Women don’t owe you their time or attention. No one owes you a smile, wave, or a fucking hello. And how dare you judge, shame, or otherwise threaten them when they refuse to placate you. Behaviors like this are (directly or indirectly) aggressive. They perpetuate the belief that one gender is superior to another, that men are in power and women should bend to their whims and control.
“Men tell women to smile because society conditions men to think we exist for the male gaze and for their pleasure,” Bené Viera, writer and activist, tells USA Today. “Men are socialized to believe they have control over women’s bodies. This [is the] result in them giving unsolicited instructions on how we should look, think and act. Essentially what a man is saying when he tells a woman — one he doesn’t even know — to smile [or say hello] is that his wants outweigh her own autonomy over how she exists in the world.” In short, it’s a creepy asshole move. A power move, one which is meant to undermine and control.
We no longer wish to accept this sub-par treatment, sorry.
Right Brained Mom ended her post with a simple statement “women do not exist to please men,” and she’s right. And while this old man’s actions may seem innocent and insignificant, but they are indicators of a bigger, ongoing problem. He felt entitled to her time and body because of social conditioning. Because he likely had never been called out on before, and now he gets away with it because he’s old. Sorry, but old men do not get a free pass to be creepy jerks. Not any more.

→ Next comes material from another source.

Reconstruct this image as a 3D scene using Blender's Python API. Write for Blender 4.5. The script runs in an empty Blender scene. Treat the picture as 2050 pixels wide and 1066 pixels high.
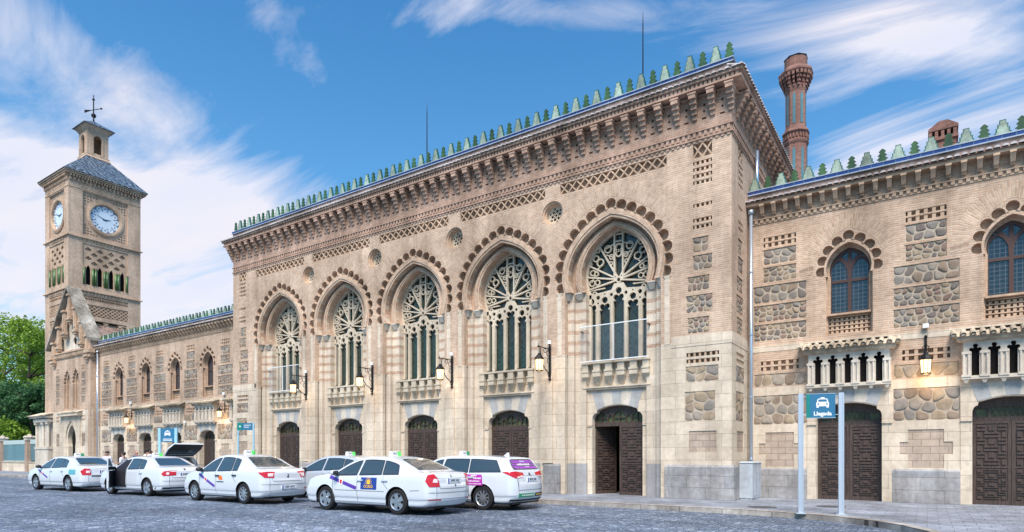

“How many times have I heard a man say, ‘Smile, sweetheart,'” Right Brained Mom asked. “How many times have I been polite to a man who was making me uneasy? How many unwanted advances have I received?” Too many. “Too fucking many. These little things–the ones that some will tell you are ‘silly’–become the big things. The little things that we’ve been socially conditioned to respond to ever so sweetly, that we are often too nice to challenge–these become the big things that we can no longer ignore.”
So, not only is it time for us to stop ignoring these things when they happen to us, we must also stop defending these behaviors when people share their stories. Men don’t get a pass for their so-called good intentions. They don’t get to make women feel uncomfortable. And they definitely do not get to tell women what to do.